Task.
Can you output the material exactly as written, minus any pictures it holds?

Dataset section.

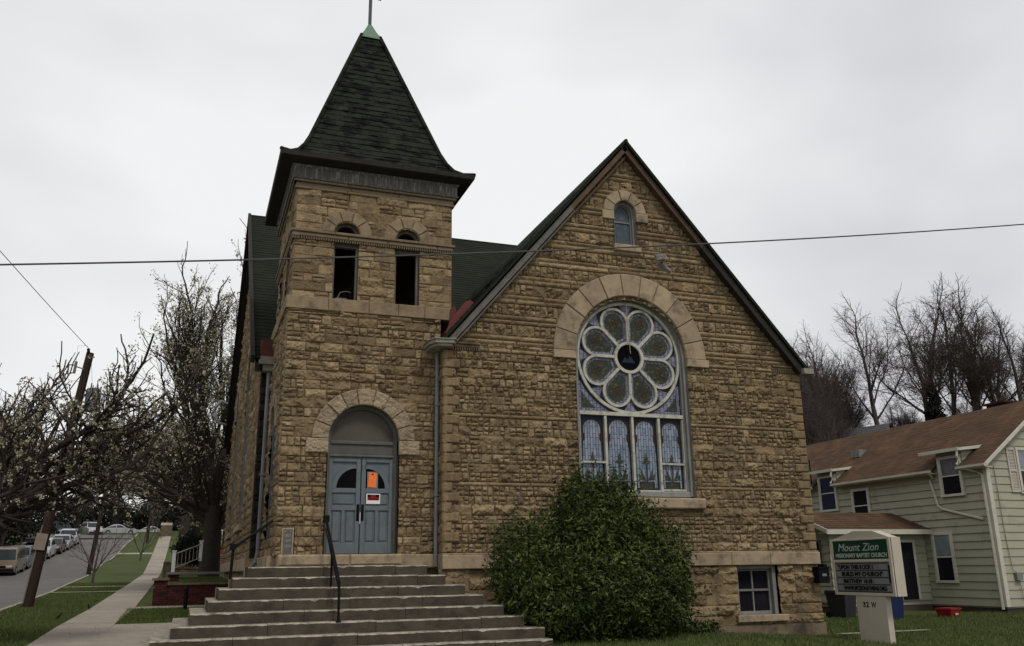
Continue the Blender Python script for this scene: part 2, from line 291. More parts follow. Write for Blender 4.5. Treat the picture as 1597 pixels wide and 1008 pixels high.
path('side_path',14.9,17.6,18.15,18.4,.05)
# ------------------------------------------------------------------ stone heightfield walls
FRONT=lambda Y:(lambda u,z,d:(u,Y-d,z))
LEFT=lambda X:(lambda u,z,d:(X-d,u,z))
def noise2(rng,nu,nz,cell):
    a=rng.random((int(nz/cell)+3,int(nu/cell)+3)); iu=np.arange(nu)/cell; iz=np.arange(nz)/cell
    u0=iu.astype(int); z0=iz.astype(int); fu=iu-u0; fz=(iz-z0)[:,None]; fu=fu*fu*(3-2*fu); fz=fz*fz*(3-2*fz)
    return (a[z0][:,u0]*(1-fu)+a[z0][:,u0+1]*fu)*(1-fz)+(a[z0+1][:,u0]*(1-fu)+a[z0+1][:,u0+1]*fu)*fz
def layout(u0,u1,z0,z1,style,rng):
    rc=[]; z=z0; k=0
    while z<z1-.03:
        if style=='thin': h,kind=((.118,'thin'),(.118,'thin'),(.27,'mix'))[k%3]
        elif style=='mix': h,kind=((.205,'mix'),(.195,'mix'),(.21,'mix'),(.19,'mix'),(.215,'tw'),(.20,'mix'),(.20,'mix'),(.10,'thin'))[k%8]
        elif style=='long': h,kind=.235,'long'
        elif style=='tower': h,kind=((.215,'tw'),(.20,'mix'),(.21,'tw'))[k%3]
        elif style=='belfry': h,kind=((.20,'tw'),(.22,'long2'))[k%2]
        k+=1; h=min(h,z1-z); u=u0
        while u<u1-.01:
            if kind=='thin': wd=rng.uniform(.55,1.1); cell=[(0,1,0,1)]
            elif kind=='long': wd=rng.uniform(.4,1.0); cell=[(0,1,0,1)]
            elif kind=='long2': wd=rng.uniform(.35,.8); cell=[(0,1,0,1)]
            elif kind=='tw':
                q=rng.random(); 
                if q<.55: wd=rng.uniform(.28,.6); cell=[(0,1,0,1)]
                elif q<.8: wd=rng.uniform(.2,.34); cell=[(0,1,0,.5),(0,1,.5,1)]
                else: wd=rng.uniform(.16,.24); cell=[(0,1,0,1)]
            else:
                q=rng.random()
                if q<.28: wd=rng.uniform(.12,.19); cell=[(0,1,0,1)]
                elif q<.76: wd=rng.uniform(.115,.175); s=rng.uniform(.4,.6); cell=[(0,1,0,s),(0,1,s,1)]
                elif q<.90: wd=rng.uniform(.2,.3); s=rng.uniform(.35,.65); t=rng.uniform(.35,.65); cell=[(0,s,0,t),(s,1,0,1),(0,s,t,1)]
                else: wd=rng.uniform(.26,.42); cell=[(0,1,0,1)]
            if u+wd>u1-.1: wd=u1-u
            for a,b_,c,d in cell: rc.append((u+a*wd,u+b_*wd,z+c*h,z+d*h))
            u+=wd
        z+=h
    return rc
def stone_wall(name,parent,fn,u0,u1,z0,z1,zones,mask,seed,res=.018,bulge=.042,material=None,loc=None):
    rng=np.random.default_rng(seed); pr=random.Random(seed)
    nu=int(round((u1-u0)/res))+1; nz=int(round((z1-z0)/res))+1
    U=np.linspace(u0,u1,nu); Z=np.linspace(z0,z1,nz); ru=U[1]-U[0]; rz=Z[1]-Z[0]
    Hh=np.full((nz,nu),-.02); T=np.full((nz,nu),.4); J=np.ones((nz,nu))
    nfine=noise2(rng,nu,nz,2.2)-.5; nmid=noise2(rng,nu,nz,6)-.5
    for (za,zb,st) in zones:
        for (a,b_,c,d) in layout(u0,u1,za,zb,st,pr):
            i0=max(0,int(math.ceil((a-u0)/ru))); i1=min(nu,int((b_-u0)/ru)+1); j0=max(0,int(math.ceil((c-z0)/rz))); j1=min(nz,int((d-z0)/rz)+1)
            if i1-i0<1 or j1-j0<1: continue
            uu=U[i0:i1][None,:]; zz=Z[j0:j1][:,None]
            de=np.minimum(np.minimum(uu-a,b_-uu),np.minimum(zz-c,d-zz))
            uc,zc=(a+b_)/2,(c+d)/2; hw=min(b_-a,.4)/2; hh=(d-c)/2; bl=bulge*(pr.uniform(.5,1.0) if pr.random()<.6 else pr.uniform(1.0,1.7))
            h=np.full(de.shape,bl)
            thin=hh<.07 and b_-a>.5
            if thin: bl=bulge*.8; h=np.full(de.shape,bl)
            for q in range(0 if thin else 3):
                gx=pr.uniform(-1,1)*.9; gzq=pr.uniform(-1,1)*.9; off=bl*pr.uniform(.7,1.3)
                h=np.minimum(h,off+gx*bl*(uu-uc)/hw+gzq*bl*(zz-zc)/hh*1.1)
            sm=bl/.045*(.45 if thin else 1); h=np.minimum(h,np.sqrt(np.maximum(de-.004,0)*bl*.75)+.002)+nfine[j0:j1,i0:i1]*.026*sm+nmid[j0:j1,i0:i1]*.03*sm
            jt=de<(.009 if hh<.12 and b_-a<.36 else .006)
            h=np.where(jt,-.012,np.maximum(h,0))
            Hh[j0:j1,i0:i1]=h; T[j0:j1,i0:i1]=pr.random()**1.0; J[j0:j1,i0:i1]=np.where(jt,.75,0)
    P=np.stack(fn(np.broadcast_to(U[None,:],Hh.shape),np.broadcast_to(Z[:,None],Hh.shape),Hh),-1)
    if P.dtype==object: P=P.astype(float)
    id_=np.arange(nu*nz).reshape(nz,nu); cu=(U[:-1]+U[1:])/2; cz=(Z[:-1]+Z[1:])/2
    mk=mask(*np.meshgrid(cu,cz)) if mask else np.ones((nz-1,nu-1),bool)
    q=np.stack([id_[:-1,:-1],id_[:-1,1:],id_[1:,1:],id_[1:,:-1]],-1)[mk]
    t=T[:-1,:-1][mk]; j=np.maximum(np.maximum(J[:-1,:-1],J[1:,:-1])*.6,J[:-1,:-1])[mk]
    us,inv=np.unique(q,return_inverse=True); q=inv.reshape(q.shape)
    me=np_mesh(name,P.reshape(-1,3)[us],q,{'tone':t,'joint':j})
    return mkobj(name,me,material or M['stone'],parent)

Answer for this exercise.
Continue the Blender Python script for this scene: part 2, from line 291. More parts follow. Write for Blender 4.5. Treat the picture as 1597 pixels wide and 1008 pixels high.
path('side_path',14.9,17.6,18.15,18.4,.05)
# ------------------------------------------------------------------ stone heightfield walls
FRONT=lambda Y:(lambda u,z,d:(u,Y-d,z))
LEFT=lambda X:(lambda u,z,d:(X-d,u,z))
def noise2(rng,nu,nz,cell):
    a=rng.random((int(nz/cell)+3,int(nu/cell)+3)); iu=np.arange(nu)/cell; iz=np.arange(nz)/cell
    u0=iu.astype(int); z0=iz.astype(int); fu=iu-u0; fz=(iz-z0)[:,None]; fu=fu*fu*(3-2*fu); fz=fz*fz*(3-2*fz)
    return (a[z0][:,u0]*(1-fu)+a[z0][:,u0+1]*fu)*(1-fz)+(a[z0+1][:,u0]*(1-fu)+a[z0+1][:,u0+1]*fu)*fz
def layout(u0,u1,z0,z1,style,rng):
    rc=[]; z=z0; k=0
    while z<z1-.03:
        if style=='thin': h,kind=((.118,'thin'),(.118,'thin'),(.27,'mix'))[k%3]
        elif style=='mix': h,kind=((.205,'mix'),(.195,'mix'),(.21,'mix'),(.19,'mix'),(.215,'tw'),(.20,'mix'),(.20,'mix'),(.10,'thin'))[k%8]
        elif style=='long': h,kind=.235,'long'
        elif style=='tower': h,kind=((.215,'tw'),(.20,'mix'),(.21,'tw'))[k%3]
        elif style=='belfry': h,kind=((.20,'tw'),(.22,'long2'))[k%2]
        k+=1; h=min(h,z1-z); u=u0
        while u<u1-.01:
            if kind=='thin': wd=rng.uniform(.55,1.1); cell=[(0,1,0,1)]
            elif kind=='long': wd=rng.uniform(.4,1.0); cell=[(0,1,0,1)]
            elif kind=='long2': wd=rng.uniform(.35,.8); cell=[(0,1,0,1)]
            elif kind=='tw':
                q=rng.random(); 
                if q<.55: wd=rng.uniform(.28,.6); cell=[(0,1,0,1)]
                elif q<.8: wd=rng.uniform(.2,.34); cell=[(0,1,0,.5),(0,1,.5,1)]
                else: wd=rng.uniform(.16,.24); cell=[(0,1,0,1)]
            else:
                q=rng.random()
                if q<.28: wd=rng.uniform(.12,.19); cell=[(0,1,0,1)]
                elif q<.76: wd=rng.uniform(.115,.175); s=rng.uniform(.4,.6); cell=[(0,1,0,s),(0,1,s,1)]
                elif q<.90: wd=rng.uniform(.2,.3); s=rng.uniform(.35,.65); t=rng.uniform(.35,.65); cell=[(0,s,0,t),(s,1,0,1),(0,s,t,1)]
                else: wd=rng.uniform(.26,.42); cell=[(0,1,0,1)]
            if u+wd>u1-.1: wd=u1-u
            for a,b_,c,d in cell: rc.append((u+a*wd,u+b_*wd,z+c*h,z+d*h))
            u+=wd
        z+=h
    return rc
def stone_wall(name,parent,fn,u0,u1,z0,z1,zones,mask,seed,res=.018,bulge=.042,material=None,loc=None):
    rng=np.random.default_rng(seed); pr=random.Random(seed)
    nu=int(round((u1-u0)/res))+1; nz=int(round((z1-z0)/res))+1
    U=np.linspace(u0,u1,nu); Z=np.linspace(z0,z1,nz); ru=U[1]-U[0]; rz=Z[1]-Z[0]
    Hh=np.full((nz,nu),-.02); T=np.full((nz,nu),.4); J=np.ones((nz,nu))
    nfine=noise2(rng,nu,nz,2.2)-.5; nmid=noise2(rng,nu,nz,6)-.5
    for (za,zb,st) in zones:
        for (a,b_,c,d) in layout(u0,u1,za,zb,st,pr):
            i0=max(0,int(math.ceil((a-u0)/ru))); i1=min(nu,int((b_-u0)/ru)+1); j0=max(0,int(math.ceil((c-z0)/rz))); j1=min(nz,int((d-z0)/rz)+1)
            if i1-i0<1 or j1-j0<1: continue
            uu=U[i0:i1][None,:]; zz=Z[j0:j1][:,None]
            de=np.minimum(np.minimum(uu-a,b_-uu),np.minimum(zz-c,d-zz))
            uc,zc=(a+b_)/2,(c+d)/2; hw=min(b_-a,.4)/2; hh=(d-c)/2; bl=bulge*(pr.uniform(.5,1.0) if pr.random()<.6 else pr.uniform(1.0,1.7))
            h=np.full(de.shape,bl)
            thin=hh<.07 and b_-a>.5
            if thin: bl=bulge*.8; h=np.full(de.shape,bl)
            for q in range(0 if thin else 3):
                gx=pr.uniform(-1,1)*.9; gzq=pr.uniform(-1,1)*.9; off=bl*pr.uniform(.7,1.3)
                h=np.minimum(h,off+gx*bl*(uu-uc)/hw+gzq*bl*(zz-zc)/hh*1.1)
            sm=bl/.045*(.45 if thin else 1); h=np.minimum(h,np.sqrt(np.maximum(de-.004,0)*bl*.75)+.002)+nfine[j0:j1,i0:i1]*.026*sm+nmid[j0:j1,i0:i1]*.03*sm
            jt=de<(.009 if hh<.12 and b_-a<.36 else .006)
            h=np.where(jt,-.012,np.maximum(h,0))
            Hh[j0:j1,i0:i1]=h; T[j0:j1,i0:i1]=pr.random()**1.0; J[j0:j1,i0:i1]=np.where(jt,.75,0)
    P=np.stack(fn(np.broadcast_to(U[None,:],Hh.shape),np.broadcast_to(Z[:,None],Hh.shape),Hh),-1)
    if P.dtype==object: P=P.astype(float)
    id_=np.arange(nu*nz).reshape(nz,nu); cu=(U[:-1]+U[1:])/2; cz=(Z[:-1]+Z[1:])/2
    mk=mask(*np.meshgrid(cu,cz)) if mask else np.ones((nz-1,nu-1),bool)
    q=np.stack([id_[:-1,:-1],id_[:-1,1:],id_[1:,1:],id_[1:,:-1]],-1)[mk]
    t=T[:-1,:-1][mk]; j=np.maximum(np.maximum(J[:-1,:-1],J[1:,:-1])*.6,J[:-1,:-1])[mk]
    us,inv=np.unique(q,return_inverse=True); q=inv.reshape(q.shape)
    me=np_mesh(name,P.reshape(-1,3)[us],q,{'tone':t,'joint':j})
    return mkobj(name,me,material or M['stone'],parent)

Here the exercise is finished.